Osmanlıda kalan bakımsız ve ilkel 18000 km karayolu ise 1940’ larda 45000 KM çıkmıştır. Günün şartlarını teknolojisini göz önüne alacak olursak büyük başarıdır.
Yine ilk on beş yılda bugün sata, sata bitiremediğimiz sanayi kuruluşları yine cumhuriyet döneminde kurulmuştur.
Fişek fabrikası, tersaneler şeker fabrikaları, Kırıkkale mühimmat fabrikası,
Çimento fabrikaları, Paşabahçe, kükürt fabrikası, bez ve basma fabrikaları bursa merinos. İzmir klor fabrikası Bitlis ve Malatya sigara fabrikaları.
Barajlar elektrik santralleri hepsi bu dönemde yapılmıştır.
Kısaca sanayi ürününden tarım ürünlerine kadar birçok alanda faaliyet gösteren birçok alanda önemli yatırımlar olmuştur. Ülkenin bugün geldiği nokta o günlerde atılan adımlara bağlıdır.
Eğitim alanındaki okuryazar oranının rekor düzeyde hızla artması ve sağlık alanlarındaki gelişmeler devrimler dini tüm hurafelerden arındırmak doğru anlaşılması için diyanetin kurulması. Tümü beğenmediğiniz artık dar geliyor dediğiniz cumhuriyet ve parlamenter sistem sayesinde gerçekleşmiştir.

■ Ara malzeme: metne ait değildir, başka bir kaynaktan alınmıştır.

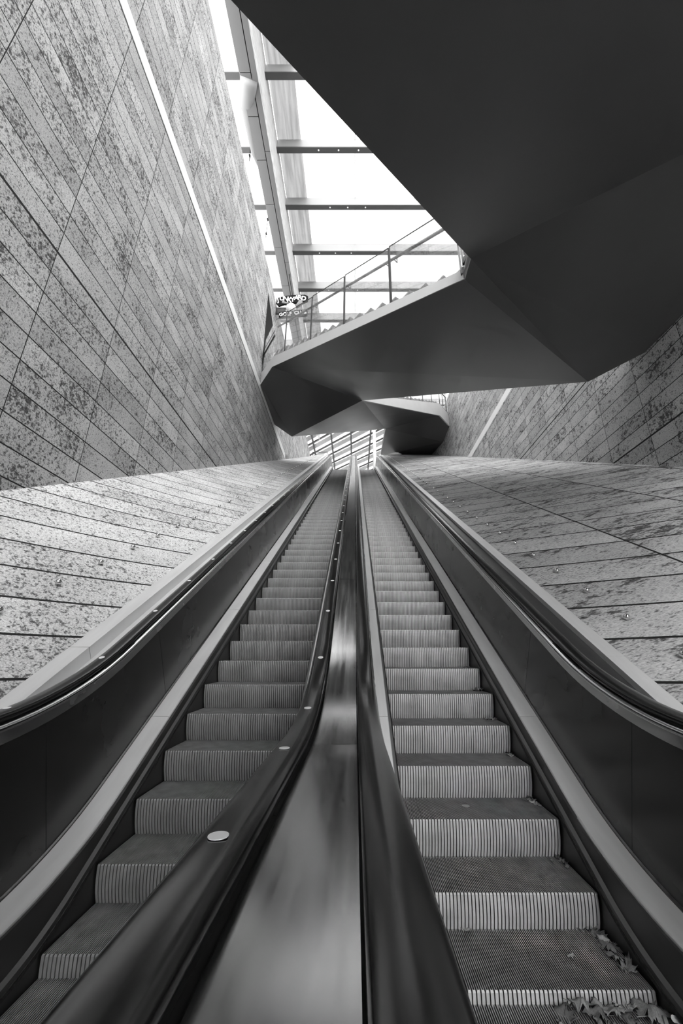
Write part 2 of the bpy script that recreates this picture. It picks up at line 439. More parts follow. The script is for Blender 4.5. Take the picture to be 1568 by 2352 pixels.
mb = MB(); mb.tube([(-4.15, 7.7, 19.3), (-4.0, 8.6, 20.0), (-4.1, 10.2, 20.6)], [.24, .24, .08], 20)
mb = MB(); mb.tube([(-3.72, 8.05, 19.0), (-4.0, 8.9, 19.0+.3), (-4.25, 10.8, 20.0), (-4.35, 11.6, 20.7)], [.30, .28, .14, .06], 20)
tag(mb.build('roof_strut', M_BEAM, None, True), 'tapered grey tubular strut rising from the panelled girder to the roof', 'strut')
# small glass clamps on a cable above the left wall
for j, (ya_, yb__) in enumerate(((5.4, 6.0), (10.2, 11.2), (13.5, 14.6))):
    r = empty('cable_stay', 'thin cable with glass clamps above the left wall, %s from the top of the photo' % ordw(j+1), 'cable', (-4.3, ya_, 19.5), 'cable stays above the left wall')
    mb = MB(); mb.tube([(-4.22, ya_-.1, 20.81), (-4.25, ya_, 20.2), (-4.6, yb__, 20.2), (-4.62, yb__+.1, 20.81)], .012, 6); mb.build('cable', M_BLACKPAINT, r)
    for t in (.15, .8):
        p = Vector((-4.25, ya_, 20.2)).lerp(Vector((-4.6, yb__, 20.2)), t)
        mb = MB(); mb.box(p.x-.03, p.x+.03, p.y-.05, p.y+.05, p.z-.03, p.z+.03); mb.build('clamp', M_BLACKPAINT, r)

# ------------------------------------------------------------------ escalator paths
class Path:
    """side profile: flat at zf, straight incline z = y tan + H/cos, flat at zt, joined by arcs"""
    def __init__(s, zf, H, R, zt, Rt):
        s.zf, s.H, s.R, s.zt, s.Rt = zf, H, R, zt, Rt
        s.c = H/CA
        ta = math.tan(ANG/2)
        s.yi = (zf - s.c)/TA; s.ya = s.yi - R*ta; s.yb = s.yi + R*ta*CA
        s.yj = (zt - s.c)/TA; s.yd = s.yj + Rt*ta; s.yc = s.yj - Rt*ta*CA
    def z(s, y):
        if y <= s.ya: return s.zf
        if y <= s.yb: return s.zf + s.R - math.sqrt(max(0, s.R**2 - (y-s.ya)**2))
        if y <= s.yc: return y*TA + s.c
        if y <= s.yd: return s.zt - s.Rt + math.sqrt(max(0, s.Rt**2 - (s.yd-y)**2))
        return s.zt
    def ang(s, y):
        if y <= s.ya: return 0.
        if y <= s.yb: return math.asin((y-s.ya)/s.R)
        if y <= s.yc: return ANG
        if y <= s.yd: return math.asin((s.yd-y)/s.Rt)
        return 0.
    def ys(s, y0, y1, extra=()):
        out = [y0, y1]
        for i in range(15):
            out.append(s.ya + (s.yb-s.ya)*i/14); out.append(s.yc + (s.yd-s.yc)*i/14)
        n = 10
        for i in range(1, n): out.append(s.yb + (s.yc-s.yb)*i/n)
        return sorted(set(round(q, 5) for q in out + list(extra) if y0 <= q <= y1))

P_NOSE = Path(-1.61, -2.75, 1.5, 13.30, 2.2)
P_BAND = Path(-1.28, -2.55, 2.5, 13.55, 2.5)
P_HAND = Path(-.33, -1.70, 3.0, 14.58, 3.0)
P_PTOP = Path(-.415, -1.775, 3.0, 14.49, 3.0)
P_DECK = Path(-.400, -1.795, 3.0, 14.50, 3.0)

def sweep(mb, path, sec, y0, y1, caps=True, closed=True):
    ys_ = path.ys(y0, y1); n = len(sec); vs_ = []; fs = []
    for y in ys_:
        a_ = path.ang(y); z = path.z(y)
        for x, h in sec: vs_.append((x, y - h*math.sin(a_), z + h*math.cos(a_)))
    for i in range(len(ys_)-1):
        for k in range(n if closed else n-1):
            fs.append((i*n+k, i*n+(k+1) % n, (i+1)*n+(k+1) % n, (i+1)*n+k))
    if caps and closed: fs += [tuple(range(n)), tuple(range((len(ys_)-1)*n, len(ys_)*n))[::-1]]
    mb.add(vs_, fs)

def panel(mb, x0, x1, lo, hi, y0, y1):
    """vertical slab between two paths whose ends are square to the incline"""
    ys_ = sorted(set(lo.ys(y0, y1))); vs_ = []; fs = []
    for y in ys_:
        a_ = lo.ang(y); zl = lo.z(y); h = .8
        for _ in range(12): h = (hi.z(y - math.sin(a_)*h) - zl)/max(.3, math.cos(a_)) if True else h
        yu = y - math.sin(a_)*h; zu = hi.z(yu)
        vs_ += [(x0, y, zl), (x1, y, zl), (x1, yu, zu), (x0, yu, zu)]
    for i in range(len(ys_)-1):
        for k in range(4): fs.append((i*4+k, i*4+(k+1) % 4, (i+1)*4+(k+1) % 4, (i+1)*4+k))
    fs += [(0, 1, 2, 3), tuple((len(ys_)-1)*4+k for k in (3, 2, 1, 0))]
    mb.add(vs_, fs)

HW = .5725
Y0, Y1 = -.75, 30.2

def make_step_mesh(name, mat, dark):
    D = .469; vs_, fs, mi = [], [], []
    def quad(a_, m_):
        b = len(vs_); vs_.extend(a_); fs.append(tuple(range(b, b+4))); mi.append(m_)
    def ring_strip(x0, x1, prof, m_):
        for (ya, za), (yb_, zb) in zip(prof[:-1], prof[1:]):
            quad([(x0, ya, za), (x1, ya, za), (x1, yb_, zb), (x0, yb_, zb)], m_)
    prof = [(D*(1-math.cos(t)), -D*math.sin(t)) for t in [math.radians(34)*i/7 for i in range(8)]]
    inner = [(y+.011, z-.004) for y, z in prof]
    nr = 52; p = 2*HW/nr
    for i in range(nr):
        x = -HW + i*p; xa, xb = x+p*.14, x+p*.86
        # rib face, its two sides and the groove floor
        pr = [(.006, .0), (0, -.008)] + prof[1:]
        ring_strip(xa, xb, pr, 0)
        for xs_ in (xa, xb):
            for (a_, b_), (c_, d_) in zip(zip(pr[:-1], pr[1:]), zip([(.012, -.004)]*1+inner[1:], inner[1:]+[inner[-1]])):
                pass
        for k in range(len(prof)-1):
            (ya, za), (yb_, zb) = prof[k], prof[k+1]; (yc, zc), (yd, zd) = inner[k], inner[k+1]
            for xs_ in (xa, xb): quad([(xs_, ya, za), (xs_, yb_, zb), (xs_, yd, zd), (xs_, yc, zc)], 1)
    ring_strip(-HW, HW, [(.011, -.010)]+inner[1:], 2)
    # tread: ridges and floor
    nt_ = 104; p = 2*HW/nt_; gz = -.012
    for i in range(nt_):
        x = -HW + i*p; xa, xb = x+p*.30, x+p*.70
        ring_strip(xa, xb, [(.004, -.001), (.009, 0), (D-.002, 0)], 1)
        for xs_ in (xa, xb): quad([(xs_, .004, 0), (xs_, D-.002, 0), (xs_, D-.002, gz), (xs_, .004, gz)], 1)
    quad([(-HW, .008, gz), (HW, .008, gz), (HW, D, gz), (-HW, D, gz)], 2)
    # sides and back
    for xs_ in (-HW, HW): quad([(xs_, .002, gz), (xs_, D, gz), (xs_, D, -.27), (xs_, .08, -.27)], 2)
    me = bpy.data.meshes.new(name); me.from_pydata(vs_, [], fs)
    for m_ in (mat, M_STEP_EDGE, dark): me.materials.append(m_)
    for p_, m_ in zip(me.polygons, mi): p_.material_index = m_
    return me
M_STEP_EDGE = simple('tread_ridge', .42, .35, .3, .25, 9.0)
M_GROOVE = simple('dark_groove', .012, .8)  # near-black floor between the ribs and between the ridges

def nose_at(s):
    """s = distance along the incline line; follows the arcs below and above"""
    y_line = lambda q: q*CA - (-2.75)*SA
    s_b = (P_NOSE.yb - 2.75*SA)/CA; s_c = (P_NOSE.yc - 2.75*SA)/CA
    if s >= s_b and s <= s_c:
        y = s*CA + 2.75*SA; return y, y*TA + P_NOSE.c
    if s < s_b:
        th = ANG - (s_b-s)/P_NOSE.R
        if th < 0: return P_NOSE.ya + P_NOSE.R*th, P_NOSE.zf
        return P_NOSE.ya + P_NOSE.R*math.sin(th), P_NOSE.zf + P_NOSE.R*(1-math.cos(th))
    th = ANG - (s-s_c)/P_NOSE.Rt
    if th < 0: return P_NOSE.yd - P_NOSE.Rt*th, P_NOSE.zt
    return P_NOSE.yd - P_NOSE.Rt*math.sin(th), P_NOSE.zt - P_NOSE.Rt*(1-math.cos(th))

def hand_section(xc):
    half = [(.049, -.030), (.0545, -.023), (.056, -.014), (.0545, -.005), (.049, .003), (.040, .009), (.028, .0135), (.014, .0162)]
    pts = [(-x, h) for x, h in half] + [(0, .017)] + half[::-1] + [ (.038, -.030), (.038, -.012), (-.038, -.012), (-.038, -.030)]
    return [(xc+x, h-.017) for x, h in pts]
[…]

Son yıllarda ülkemize kazandırılan tek bir tane tesis var mıdır kalkınmamıza ve istihdama yönelik tatbiki hayır eldekileri tezat mezat satmış durumdayız. Adeta mirasyedi gibi davranılmaktadır. Burada parantez açmak gerekir yol yaptık denebilir tabi ki gereklidir ama tezat mezat satılan kamu kuruluşlarından gelen parayla karşılaştırma yapınca devede kulak kalacağı görülecektir. Kaldı ki artan borç yükünü ’de hesaba koyarsak doluya koysak almıyor boşa koysak dolmuyor.

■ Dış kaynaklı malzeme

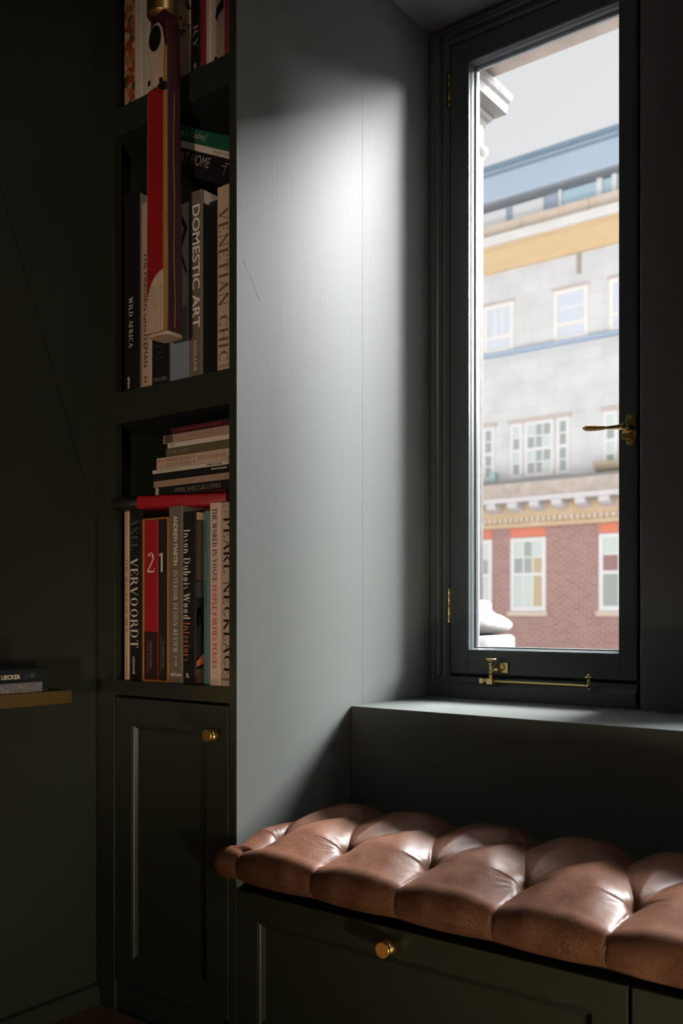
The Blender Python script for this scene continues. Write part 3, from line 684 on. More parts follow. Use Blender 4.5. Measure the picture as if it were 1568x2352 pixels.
b, t, h = stand(348, 388, 560, ZB, BK, 'black book with dim print low on its spine, left of the slate blue one', G, h=0.27)
lettering(b, t, h, 'TASCHEN', 0.957, 0.030, 0.5, 0.78, DIM, 'sans', 0.01, True, 'publisher_name')
for k, s_ in enumerate(('Paintings', 'and', 'Drawings')): lettering(b, t, h, s_, 0.715 + 0.043 * k, 0.022, 0.5, 0.5 if k != 1 else 0.2, GREYINK, 'serif', 0, True)
b, t, h = stand(388.5, 432, 480, ZB, BLUE, 'slate blue and white book left of the taupe DOMESTIC ART volume', G)
patch(b, 0, t, h * 0.42, h, WHT)
poly_print(b, [(t * .55, h * .98), (t * .97, h * .86), (t * .66, h * .74), (t * .97, h * .60), (t * .90, h * .60), (t * .52, h * .74), (t * .80, h * .86), (t * .45, h * .94)], BLACK)
patch(b, t * 0.93, t, 0.0, h * 0.42, cloth('binding_grey', (0.2, 0.2, 0.2)))
bd, t, h = stand(435, 464, 444, ZB, TAUPE, 'taupe brown book with DOMESTIC ART in bold white capitals', G)
lettering(bd, t, h, 'DOMESTIC ART', 0.075, 0.735, 0.55, 0.62, WHITE, 'sans', 0.018)
lettering(bd, t, h, 'ASSOULINE', 0.80, 0.965, 0.48, 0.24, CREAM, 'sans', 0.0, name='publisher_name')
xr = pix(464, 444, 0.012)[0]; yn = yat(472, xr) - 0.012
poly_print(bd, [(0.005, h * .93), (0.06, h * .93), (0.06, h * .998), (0.005, h * .998)], WHT, side=t)
poly_print(bd, [(0.003, 0.004), (0.2, 0.004), (0.2, h * .925), (0.003, h * .925)], BLACK, side=t)
b, t, h = stand(478.5, 509, 466, ZB, BK, 'plain black book between DOMESTIC ART and VENETIAN CHIC', G, yf=0.03, d=0.21)
b, t, h = stand(497.5, 529, 432, ZB, BEIGE, 'large beige book with VENETIAN CHIC in dark serif capitals', G)
lettering(b, t, h, 'VENETIAN CHIC', 0.125, 0.945, 0.52, 0.68, BROWNINK)
lettering(b, t, h, 'ASSOULINE', 0.972, 0.014, 0.52, 0.8, BROWNINK, 'sans', 0.0, True, 'publisher_name')
zmid = ZB + h + 0.001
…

Şimdi sormak gerekiyor gelişmememizin önündeki engel sistem midir yoksa yönetenler midir.? Tersten sormak gerekirse işlenen tüm yasal ve siyasi suçların üstünü örtmek için sistemi değiştirmek suretiyle saman altı etmek midir? amaç veya ülkeyi bölünmeye götürecek adımları atmak için yasal kılıf hazırlamak mıdır yâda hepsi birden midir?